中国チベット自治区政府は「外国勢力とダライ・ラマ集団が結託して、チベット自治区の治安を脅かしている」などとして、テロや暴力事件の防止や解決につながる重要な情報の提供者に最高30万元(約600万円)の懸賞金を支払うことを明らかにした。北京市が昨年導入した同様の制度の懸賞金(4万元)の7倍以上で、情報提供者への懸賞金としては中国の地方政府のなかでは最高額。
チベット仏教の最高指導者、ダライ・ラマ14世を中心とするチベット亡命政府はダライ・ラマのチベット帰還や中国政府との対話再開など融和策を打ち出しているが、中国側はダライ・ラマ側と妥協する余地がないことを明確に示した形だ。
チベット自治区では最近、ダライ・ラマ側にひそかに情報提供し、国家の安全を危うくしたなどとして、15人の地元共産党幹部を「重大な党規律違反」などで処分している。これら15人はチベット独立を目的とした地下組織メンバーだったり、秘密の通信ルートを経由して自治区政府の機密情報を亡命政府に提供していたとされるが、名前や身分は明らかにされていない。

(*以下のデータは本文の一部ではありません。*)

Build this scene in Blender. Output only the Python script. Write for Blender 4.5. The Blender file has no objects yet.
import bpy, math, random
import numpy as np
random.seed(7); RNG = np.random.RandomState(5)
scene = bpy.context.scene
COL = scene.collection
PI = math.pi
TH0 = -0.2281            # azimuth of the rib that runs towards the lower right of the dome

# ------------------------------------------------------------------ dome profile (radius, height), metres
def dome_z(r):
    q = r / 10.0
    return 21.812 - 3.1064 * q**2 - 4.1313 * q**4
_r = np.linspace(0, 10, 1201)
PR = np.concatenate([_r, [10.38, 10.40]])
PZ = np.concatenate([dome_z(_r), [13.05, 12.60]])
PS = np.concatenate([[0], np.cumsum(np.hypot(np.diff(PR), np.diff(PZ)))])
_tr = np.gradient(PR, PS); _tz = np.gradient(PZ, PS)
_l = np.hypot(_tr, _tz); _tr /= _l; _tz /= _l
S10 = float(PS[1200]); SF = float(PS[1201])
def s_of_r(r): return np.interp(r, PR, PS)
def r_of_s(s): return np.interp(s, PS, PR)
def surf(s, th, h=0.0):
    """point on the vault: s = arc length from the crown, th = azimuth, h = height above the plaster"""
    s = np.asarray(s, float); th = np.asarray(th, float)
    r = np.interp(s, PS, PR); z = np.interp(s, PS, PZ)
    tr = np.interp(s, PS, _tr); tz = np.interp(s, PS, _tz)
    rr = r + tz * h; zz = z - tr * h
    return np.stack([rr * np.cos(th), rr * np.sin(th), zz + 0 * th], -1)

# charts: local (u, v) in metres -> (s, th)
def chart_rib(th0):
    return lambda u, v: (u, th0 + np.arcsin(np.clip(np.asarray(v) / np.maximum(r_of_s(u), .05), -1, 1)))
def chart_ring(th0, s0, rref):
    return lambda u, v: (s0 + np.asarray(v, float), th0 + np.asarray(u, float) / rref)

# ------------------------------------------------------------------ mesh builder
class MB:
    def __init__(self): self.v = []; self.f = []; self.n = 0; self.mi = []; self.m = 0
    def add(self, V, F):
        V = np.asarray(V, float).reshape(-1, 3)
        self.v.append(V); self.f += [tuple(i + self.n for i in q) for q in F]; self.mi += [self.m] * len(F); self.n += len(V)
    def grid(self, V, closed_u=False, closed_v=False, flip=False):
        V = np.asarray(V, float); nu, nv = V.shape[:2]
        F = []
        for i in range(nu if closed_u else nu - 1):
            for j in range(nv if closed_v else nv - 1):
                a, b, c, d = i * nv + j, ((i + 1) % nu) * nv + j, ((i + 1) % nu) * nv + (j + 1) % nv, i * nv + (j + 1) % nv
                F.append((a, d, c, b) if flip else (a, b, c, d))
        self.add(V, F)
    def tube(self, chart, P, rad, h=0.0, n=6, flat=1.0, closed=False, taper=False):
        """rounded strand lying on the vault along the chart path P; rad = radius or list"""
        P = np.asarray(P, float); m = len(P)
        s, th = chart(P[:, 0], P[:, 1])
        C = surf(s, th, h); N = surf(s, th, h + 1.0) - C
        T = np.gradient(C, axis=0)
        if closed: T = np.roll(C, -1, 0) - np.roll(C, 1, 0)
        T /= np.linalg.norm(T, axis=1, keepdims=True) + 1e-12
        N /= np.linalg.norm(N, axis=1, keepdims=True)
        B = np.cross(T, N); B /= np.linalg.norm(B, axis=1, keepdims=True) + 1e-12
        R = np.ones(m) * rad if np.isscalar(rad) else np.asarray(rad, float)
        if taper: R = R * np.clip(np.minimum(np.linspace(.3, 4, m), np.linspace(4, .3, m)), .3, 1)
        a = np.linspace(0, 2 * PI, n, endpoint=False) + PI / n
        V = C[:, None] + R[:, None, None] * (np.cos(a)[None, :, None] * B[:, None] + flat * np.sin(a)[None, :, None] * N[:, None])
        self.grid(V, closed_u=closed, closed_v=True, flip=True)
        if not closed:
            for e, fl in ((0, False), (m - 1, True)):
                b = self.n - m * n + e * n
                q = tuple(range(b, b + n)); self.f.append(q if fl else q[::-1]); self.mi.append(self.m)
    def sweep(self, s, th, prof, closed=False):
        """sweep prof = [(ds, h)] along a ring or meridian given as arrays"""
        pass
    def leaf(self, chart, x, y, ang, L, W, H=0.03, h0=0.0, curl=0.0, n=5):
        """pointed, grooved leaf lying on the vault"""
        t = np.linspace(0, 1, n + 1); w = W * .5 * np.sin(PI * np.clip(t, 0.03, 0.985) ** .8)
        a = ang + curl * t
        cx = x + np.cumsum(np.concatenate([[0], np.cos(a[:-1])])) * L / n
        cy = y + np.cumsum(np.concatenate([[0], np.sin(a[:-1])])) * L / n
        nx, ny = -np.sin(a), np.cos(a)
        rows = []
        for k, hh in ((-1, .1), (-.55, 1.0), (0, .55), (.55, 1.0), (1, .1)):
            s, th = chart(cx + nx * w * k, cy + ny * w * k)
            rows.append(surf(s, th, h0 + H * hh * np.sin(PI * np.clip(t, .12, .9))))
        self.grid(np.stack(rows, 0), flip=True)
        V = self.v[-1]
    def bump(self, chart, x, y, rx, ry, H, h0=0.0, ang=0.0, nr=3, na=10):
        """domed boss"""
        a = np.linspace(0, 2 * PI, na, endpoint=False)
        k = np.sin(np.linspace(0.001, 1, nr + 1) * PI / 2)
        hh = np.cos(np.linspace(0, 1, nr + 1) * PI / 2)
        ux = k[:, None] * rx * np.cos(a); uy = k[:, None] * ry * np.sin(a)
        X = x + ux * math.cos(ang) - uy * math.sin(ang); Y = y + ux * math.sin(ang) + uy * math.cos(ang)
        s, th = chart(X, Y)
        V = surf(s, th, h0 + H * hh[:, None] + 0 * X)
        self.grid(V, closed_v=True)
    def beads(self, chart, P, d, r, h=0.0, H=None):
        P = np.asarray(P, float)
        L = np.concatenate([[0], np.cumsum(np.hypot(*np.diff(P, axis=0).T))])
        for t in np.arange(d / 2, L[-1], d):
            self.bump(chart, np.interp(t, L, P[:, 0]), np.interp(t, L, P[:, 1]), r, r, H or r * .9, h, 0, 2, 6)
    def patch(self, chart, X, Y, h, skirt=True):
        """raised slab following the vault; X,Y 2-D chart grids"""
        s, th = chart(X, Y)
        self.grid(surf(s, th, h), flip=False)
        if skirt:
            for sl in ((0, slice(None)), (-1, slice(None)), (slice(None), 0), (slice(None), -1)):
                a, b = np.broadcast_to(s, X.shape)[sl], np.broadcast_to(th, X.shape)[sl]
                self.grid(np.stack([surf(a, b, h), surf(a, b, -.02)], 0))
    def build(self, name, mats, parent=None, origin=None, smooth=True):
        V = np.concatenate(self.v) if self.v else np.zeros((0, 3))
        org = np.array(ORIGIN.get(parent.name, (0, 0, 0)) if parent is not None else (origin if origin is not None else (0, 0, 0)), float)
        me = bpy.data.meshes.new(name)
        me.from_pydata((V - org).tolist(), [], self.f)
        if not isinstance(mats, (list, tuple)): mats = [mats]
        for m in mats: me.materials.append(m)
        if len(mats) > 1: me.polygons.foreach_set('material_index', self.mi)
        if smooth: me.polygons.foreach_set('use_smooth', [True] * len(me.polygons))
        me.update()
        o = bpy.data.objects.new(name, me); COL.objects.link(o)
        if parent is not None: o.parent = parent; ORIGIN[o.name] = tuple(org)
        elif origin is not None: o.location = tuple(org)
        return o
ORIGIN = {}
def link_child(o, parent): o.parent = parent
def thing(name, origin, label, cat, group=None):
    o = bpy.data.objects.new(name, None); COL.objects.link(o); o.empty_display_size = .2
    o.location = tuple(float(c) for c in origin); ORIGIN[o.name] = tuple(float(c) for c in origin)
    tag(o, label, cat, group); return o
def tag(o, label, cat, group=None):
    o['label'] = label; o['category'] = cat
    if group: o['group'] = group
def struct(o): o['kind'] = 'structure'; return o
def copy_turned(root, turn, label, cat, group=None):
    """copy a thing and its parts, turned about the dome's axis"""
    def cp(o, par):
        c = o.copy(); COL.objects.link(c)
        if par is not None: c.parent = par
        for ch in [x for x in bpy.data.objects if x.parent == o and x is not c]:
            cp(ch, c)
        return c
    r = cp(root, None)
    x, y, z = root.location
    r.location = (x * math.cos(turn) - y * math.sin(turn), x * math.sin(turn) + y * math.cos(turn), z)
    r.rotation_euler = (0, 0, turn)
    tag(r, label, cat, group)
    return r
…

これ以外にも昨年1年間で45人の党幹部が同様に「重要な党規律違反」で処分されており、危機感を強めた自治区政府指導部が重要情報の通報を奨励するために多額の懸賞金の拠出を決定したとみられる。
この制度は、国内外の暴力テロ組織やメンバーがテロや暴力事件を組織、実施したり、銃器や爆発物を売買したりするなどの犯罪活動に備えるもので、事件解決の貢献度に応じて懸賞金を支払うもの。
在京のチベット関係筋によると、中国当局は2008年に区都ラサで起きた大規模暴動の再発を警戒し、チベット族の移動や集会の自由を厳しく制限。これらの政策に反対して、焼身自殺を図るチベット族の僧侶や市民が120人を超している。
中国側は外交的にもダライ・ラマ側に圧力をかけようとしており、チベット自治区に接する隣国ネパールに対して、経済支援の年間総額を現在の約1億5千万元(約30億円)から約8億元(160億円)と5倍以上の増額を明らかにするなど、「銀弾外交」を展開。
ネパールは亡命チベット人が多数住んでいるほか、中国からの亡命チベット人が必ず通る経由地であることから、国境地帯の治安を安定させ、ネパール国内での反中国的動きを封じる狙いがある。
中国側の要請に応じて、ネパールも近年、亡命チベット人によるデモや集会を厳しく取り締まるとともに、中国側から不法に越境してくるチベット人を中国に強制送還させるなどの中国寄りの対応をとっている。